Abstract

A high-alumina tholeiitic andesite from the southern portion of the Tweed Shield Volcano in northeastern New South Wales contains abundant megacrysts of plagioclase (Ab50An46Or4) and “megacrysts” of aluminian bronzite (Ca4Mg71Fe25) and relatively Ca-poor aluminian augite (Ca36Mg41Fe20). The pyroxenes commonly occur as inclusions in the plagioclase megacrysts. Electron probe microanalyses of the pyroxene megacrysts indicate that they differ in character and composition from the groundmass ferromagnesian phases, namely a more Al- and Na-poor augite (Ca41Mg42Fe17) and olivine (Fa53). The bulk composition of the plagioclase megacrysts is slightly more Ab-rich than that of the groundmass plagioclase, but differences in the two compositions are extended by microanalyses of groundmass plagioclases.

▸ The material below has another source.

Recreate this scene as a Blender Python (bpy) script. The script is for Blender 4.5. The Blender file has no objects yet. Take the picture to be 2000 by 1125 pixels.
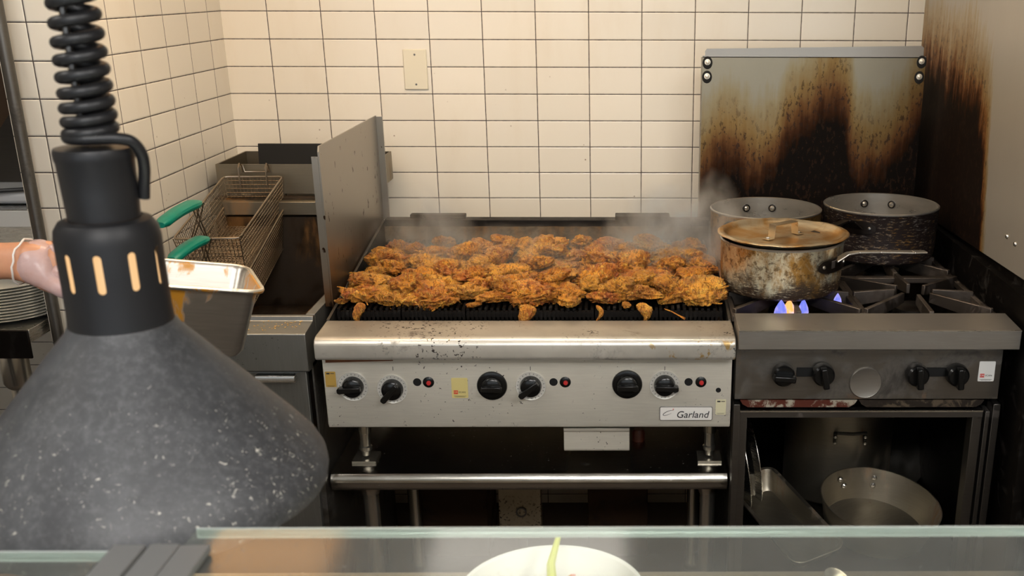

Evaluation of the megacryst compositions in the light of experimental data and analogous occurrences in alkaline volcanics leads to the interpretation that the megacrysts represent cognate precipitates formed at pressures broadly equivalent to the crust-mantle boundary. More important, they provide strong evidence for the high pressure origin of tholeiitic andesites, customarily interpreted as the products of low pressure fractional crystallization of tholeiitic magma.